Well, I could have (and, as it happens, did), but this missing shower head was a bigger problem than that. It had just been broken off the stalk, leaving its water supply to dribble out at my feet. The resulting loss of pressure from the remaining shower head meant that I wound up doing a lot of gathering of water in cupped hands and then pouring it over myself.

Westin-Shower

Things break; I understand that. And I even understand how this particular shower head broke, because the remaining and presumably identical shower head was already cracked and on its way to failure, too. What I do not and will not understand is why this missing shower head was left to be discovered by me, a paying guest. The room had obviously been cleaned, and the bed made, before it was rented to me: why the hell had this missing shower head (and the problem with the ice bucket) not been discovered and fixed before I showed up? Just what am I paying for?

And all this is in a fairly expensive hotel, run under a brand that’s trying hard to be seen as the finest hotel chain in America that’s not gone in for the bath-butler school of false and useless ‘luxury’.

After rinsing off most of the soap, we headed down to for our free breakfasts. About that, let me say this: had I been paying for these breakfasts, I wouldn’t have. The food was bland, and served in a fairly gloomy room.
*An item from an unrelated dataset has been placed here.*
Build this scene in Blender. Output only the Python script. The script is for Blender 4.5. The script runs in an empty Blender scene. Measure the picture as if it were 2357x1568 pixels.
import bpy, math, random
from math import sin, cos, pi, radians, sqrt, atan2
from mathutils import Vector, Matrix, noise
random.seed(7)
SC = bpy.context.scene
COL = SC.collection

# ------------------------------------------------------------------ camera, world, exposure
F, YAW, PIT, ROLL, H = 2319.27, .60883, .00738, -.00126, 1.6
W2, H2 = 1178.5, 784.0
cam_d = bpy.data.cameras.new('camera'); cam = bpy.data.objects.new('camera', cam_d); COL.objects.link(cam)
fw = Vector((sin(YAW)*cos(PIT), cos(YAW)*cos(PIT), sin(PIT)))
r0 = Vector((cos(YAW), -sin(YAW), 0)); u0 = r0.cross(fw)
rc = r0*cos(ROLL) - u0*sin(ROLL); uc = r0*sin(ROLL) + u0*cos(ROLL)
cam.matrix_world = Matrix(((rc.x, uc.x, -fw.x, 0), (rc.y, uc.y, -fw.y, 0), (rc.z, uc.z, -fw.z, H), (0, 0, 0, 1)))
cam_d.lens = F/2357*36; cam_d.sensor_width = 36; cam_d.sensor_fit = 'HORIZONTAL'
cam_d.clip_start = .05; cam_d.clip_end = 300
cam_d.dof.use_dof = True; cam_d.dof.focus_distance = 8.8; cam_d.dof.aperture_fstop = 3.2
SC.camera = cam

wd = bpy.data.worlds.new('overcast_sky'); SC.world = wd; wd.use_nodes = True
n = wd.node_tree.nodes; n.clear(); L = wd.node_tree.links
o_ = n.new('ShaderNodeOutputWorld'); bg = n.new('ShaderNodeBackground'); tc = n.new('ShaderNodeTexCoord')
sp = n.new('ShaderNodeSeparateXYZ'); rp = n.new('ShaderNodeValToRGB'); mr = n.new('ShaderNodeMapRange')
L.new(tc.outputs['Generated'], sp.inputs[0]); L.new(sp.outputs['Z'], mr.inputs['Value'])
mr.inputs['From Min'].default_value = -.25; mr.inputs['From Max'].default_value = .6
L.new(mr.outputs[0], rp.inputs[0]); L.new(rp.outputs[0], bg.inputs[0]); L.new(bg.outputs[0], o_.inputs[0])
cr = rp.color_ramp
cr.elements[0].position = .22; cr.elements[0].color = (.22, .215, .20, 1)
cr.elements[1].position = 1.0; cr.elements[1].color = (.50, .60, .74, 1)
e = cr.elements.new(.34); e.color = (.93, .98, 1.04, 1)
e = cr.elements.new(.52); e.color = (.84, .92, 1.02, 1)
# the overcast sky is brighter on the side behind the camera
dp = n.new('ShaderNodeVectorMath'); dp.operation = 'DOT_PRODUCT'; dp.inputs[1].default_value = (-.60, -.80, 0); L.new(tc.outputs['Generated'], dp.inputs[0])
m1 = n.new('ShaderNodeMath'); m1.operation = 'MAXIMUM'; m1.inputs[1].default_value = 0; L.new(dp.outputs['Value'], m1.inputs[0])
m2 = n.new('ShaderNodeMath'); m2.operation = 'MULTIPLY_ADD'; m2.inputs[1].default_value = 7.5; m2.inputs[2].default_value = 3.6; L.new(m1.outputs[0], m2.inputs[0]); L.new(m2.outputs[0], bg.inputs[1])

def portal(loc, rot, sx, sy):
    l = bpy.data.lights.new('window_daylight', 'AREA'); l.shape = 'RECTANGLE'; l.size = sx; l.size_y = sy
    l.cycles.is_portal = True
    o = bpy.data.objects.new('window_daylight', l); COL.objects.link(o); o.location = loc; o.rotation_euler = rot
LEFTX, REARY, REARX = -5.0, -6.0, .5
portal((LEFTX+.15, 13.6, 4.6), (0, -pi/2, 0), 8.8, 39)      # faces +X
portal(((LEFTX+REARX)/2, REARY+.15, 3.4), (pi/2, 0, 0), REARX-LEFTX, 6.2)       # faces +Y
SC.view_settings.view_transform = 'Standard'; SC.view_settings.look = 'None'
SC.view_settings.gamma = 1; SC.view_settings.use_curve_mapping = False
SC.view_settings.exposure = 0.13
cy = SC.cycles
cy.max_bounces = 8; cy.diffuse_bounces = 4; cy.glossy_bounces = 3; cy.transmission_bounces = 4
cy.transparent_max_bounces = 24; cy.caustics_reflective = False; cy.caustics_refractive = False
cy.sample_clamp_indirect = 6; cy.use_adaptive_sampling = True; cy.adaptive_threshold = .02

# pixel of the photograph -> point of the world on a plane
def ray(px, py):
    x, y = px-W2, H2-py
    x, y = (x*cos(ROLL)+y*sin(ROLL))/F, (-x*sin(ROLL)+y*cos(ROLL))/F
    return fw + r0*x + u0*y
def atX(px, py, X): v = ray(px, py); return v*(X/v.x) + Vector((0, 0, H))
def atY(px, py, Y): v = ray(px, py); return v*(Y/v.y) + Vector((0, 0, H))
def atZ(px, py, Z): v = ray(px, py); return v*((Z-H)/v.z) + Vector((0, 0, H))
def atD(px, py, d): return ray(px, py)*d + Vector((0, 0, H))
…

There was a fairly long wait (considering the emptiness of the room, and the buffetness of the breakfast) to be seated, and then to get our coffee and juice. The orange juice was bitter and acidic because it was from concentrate, and the syrup for the pancakes was corn syrup with a tiny bit of maple syrup thrown in for ‘flavor’. That’s okay, though, I suppose, because the pancakes themselves were like little wood chips — after you scraped them out of the chafing dish.

Westin-Oj Westin-Syrup

These things are fine at the IHOP — or at least expected if not fine — but I expect better from a large hotel. I’m not sure, but I think they were charging in the neighborhood of $20 a head for this fantastic repast.
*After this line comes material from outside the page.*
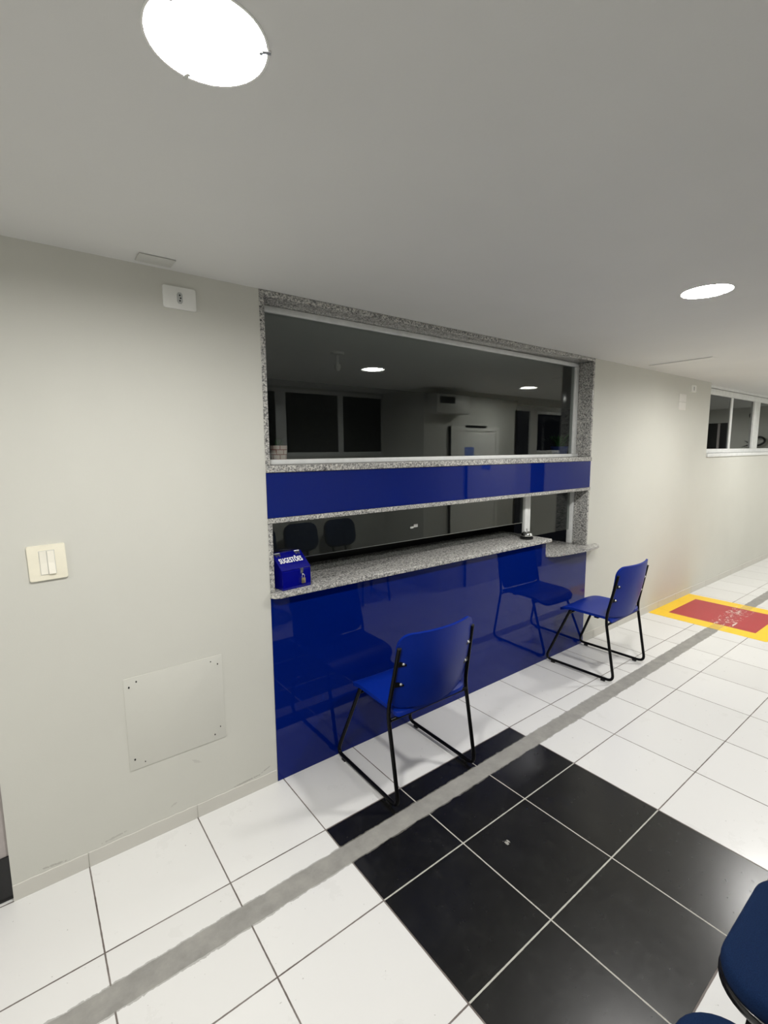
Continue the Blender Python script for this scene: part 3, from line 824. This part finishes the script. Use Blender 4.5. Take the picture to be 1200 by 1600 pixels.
bm = bmesh.new(); bm_tube(bm, [(.0068 * math.cos(a_), 0, .027 + .012 * (1 if 0 < a_ < PI else 0) + .0075 * math.sin(a_)) if 0 < a_ < PI else (.0068 * (1 if a_ <= 0 else -1), 0, .027) for a_ in [-.1] + [PI * k / 10 for k in range(1, 10)] + [PI + .1]], .0019, 8); obj('shackle', bm, 'chrome', pl, True)
bm = bmesh.new(); bm_box(bm, (W + .0022, .030, .086), (W + .006, .056, .098)); bm_box(bm, (W + .0022, .040, .072), (W + .0055, .050, .086)); obj('paper_tag', bm, 'tag', t)

# ------------------------------------------------------------------ call bell
t = thing('call_bell', 'small chrome call bell on the right end of the long counter', 'bell', (3.112, .088, CT + .0006))
bm = bmesh.new(); bm_lathe(bm, [(0, 0), (.040, 0), (.042, .004), (.041, .011), (.034, .015), (0, .015)]); obj('base', bm, 'black', t, True, 40)
bm = bmesh.new(); bm_lathe(bm, [(.0365, .019), (.037, .022)] + [(.036 * math.cos(a_), .022 + .026 * math.sin(a_)) for a_ in [PI / 2 * k / 10 for k in range(1, 10)]] + [(0, .048)]); obj('dome', bm, 'chrome', t, True, 60)
bm = bmesh.new(); bm_lathe(bm, [(.003, .046), (.003, .056), (.006, .057), (.0065, .060), (.005, .063), (0, .064)], seg=16); obj('button', bm, 'chrome', t, True, 40)
t.scale = (1.22, 1.22, 1.3)

# ------------------------------------------------------------------ potted plants behind the glass
def pot_plant(name, label, loc, r0, r1, h, mat, nleaf, ll, spread):
    t = thing(name, label, 'plant', loc)
    bm = bmesh.new(); bm_lathe(bm, [(0, 0), (r0, 0), (r1, h), (r1 * .92, h), (r1 * .9, h - .012)], seg=32); obj('pot', bm, mat, t, True, 40)
    bm = bmesh.new(); bm_lathe(bm, [(r1 * .91, h - .014), (r1 * .5, h - .008), (0, h - .006)], seg=20); obj('soil', bm, 'soil', t)
    bm = bmesh.new()
    for k in range(nleaf):
        a_ = random.uniform(0, 2 * PI); le = ll * random.uniform(.55, 1.1); sp = spread * random.uniform(.2, 1.0)
        base = Vector((r1 * .5 * math.cos(a_) * random.random(), r1 * .5 * math.sin(a_) * random.random(), h - .010))
        dr = Vector((math.cos(a_), math.sin(a_), 0)); sd = Vector((-math.sin(a_), math.cos(a_), 0))
        prev = None; N = 6
        for i in range(N + 1):
            s = i / N
            p_ = base + dr * (sp * s ** 1.5) + Vector((0, 0, le * (s - .25 * s * s * (sp / spread))))
            w_ = .007 * math.sin(PI * min(.97, .12 + s * .86)) * (ll / .12)
            cur = [bm.verts.new(p_ - sd * w_), bm.verts.new(p_ + Vector((0, 0, -w_ * .35))), bm.verts.new(p_ + sd * w_)]
            if prev:
                bm.faces.new((prev[0], prev[1], cur[1], cur[0])); bm.faces.new((prev[1], prev[2], cur[2], cur[1]))
            prev = cur
    obj('foliage', bm, 'leaf', t, True)
    return t
pot_plant('potted_plant', 'plant in a brick-patterned pot behind the left end of the upper glass', (1.035, .20, 1.6865), .040, .046, .100, 'brickpot', 26, .055, .05)
pot_plant('potted_plant', 'plant in a dark blue pot behind the right end of the upper glass', (3.755, .235, 1.6865), .058, .078, .092, 'potblue', 60, .13, .12)

# ------------------------------------------------------------------ things seen only as reflections
t = thing('air_conditioner', 'white wall air conditioner mirrored in the middle of the upper glass', 'air conditioner', (4.25, BY, 2.2))
bm = bmesh.new(); bm_box(bm, (-.29, -.003, 0), (.29, .19, .235), .02); obj('casing', bm, 'acwhite', t, True, 40)
bm = bmesh.new(); bm_box(bm, (-.24, .188, .12), (.02, .1915, .20)); obj('grille', bm, 'hole', t)
t = thing('ceiling_fan', 'white ceiling mounted fan stem inside the dark booth behind the upper glass', 'fan', (1.95, 1.04, H))
bm = bmesh.new(); bm_lathe(bm, [(0, -.001), (.055, -.001), (.05, -.018), (.014, -.022), (0, -.022)], seg=24); obj('canopy', bm, 'acwhite', t, True)
bm = bmesh.new(); bm_tube(bm, [(0, 0, -.02), (0, 0, -.10)], .011, 10); obj('rod', bm, 'acwhite', t, True)
bm = bmesh.new(); bm_lathe(bm, [(0, -.09), (.022, -.092), (.025, -.12), (.012, -.14), (0, -.142)], seg=20); obj('head', bm, 'acwhite', t, True)

# ------------------------------------------------------------------ world, camera, colour
w = bpy.data.worlds.new('World'); S.world = w; w.use_nodes = True
w.node_tree.nodes['Background'].inputs[0].default_value = (.010, .011, .014, 1)
w.node_tree.nodes['Background'].inputs[1].default_value = .3

yaw, pitch, roll = 0.6519, -0.1285, -0.008
cy, sy, cp, sp = math.cos(yaw), math.sin(yaw), math.cos(pitch), math.sin(pitch)
F = Vector((sy * cp, cy * cp, sp)); R = Vector((cy, -sy, 0)); U = R.cross(F)
c, s = math.cos(roll), math.sin(roll)
R, U = c * R + s * U, -s * R + c * U
cam = bpy.data.cameras.new('camera'); co = bpy.data.objects.new('camera', cam); C.objects.link(co)
m = Matrix((R, U, -F)).transposed().to_4x4(); m.translation = Vector((-.101, -2.228, 1.757))
co.matrix_world = m
cam.sensor_fit = 'VERTICAL'; cam.sensor_height = 36; cam.sensor_width = 27
cam.lens = 746.11 / 1600 * 36; cam.clip_start = .02; cam.clip_end = 100
S.camera = co
vs = S.view_settings
vs.view_transform = 'Standard'; vs.look = 'None'; vs.gamma = 1; vs.use_curve_mapping = False
vs.exposure = 0.0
After ‘breakfast’, we got the car from the parking lot and left. While I’m on the topic of parking, it might be worth mentioning that the hotel charges $20 a night for parking, despite the fact that it’s flanked on two sides by fairly cheap parking lots. Lord knows what they charge you for ‘valet’ parking, i.e. some guy driving your car the 150 feet from the hotel’s entrance to their own parking lot. If you don’t take advantage of the ‘valet’ parking, though, it’s inconvenient, because though the parking lot is directly adjacent to the hotel, there is no entrance to the building on that side. The main entrance is on a busy street with limited space for cars; the side entrance, where you can easily leave a car while you go fetch your luggage, involves a long, narrow corridor with non-automatic doors and stairs. The very architecture of the place makes one feel less like a valued guest and more like a mark to be squeezed for money.

We complained about the shower head while checking out, and the clerk said that she’d see what she could do about compensating us for our trouble. It seemed, though, that this might be difficult because we’d booked the room through Expedia. When you do this, Expedia, not the hotel, actually charges your credit card, and I gather that it’s difficult for the hotel to do anything about adjusting your rate. In any case, you effectively get punished for booking your room that way.

American Express informs us that there have been no adjustments to our charges, so I suppose that Westin assumes that either we’re not worth having as customers, or that this is about the experience that one is to expect from the Westin Great Southern.

Total damages: $187.68 + $20 for parking = $207.68. A poor value.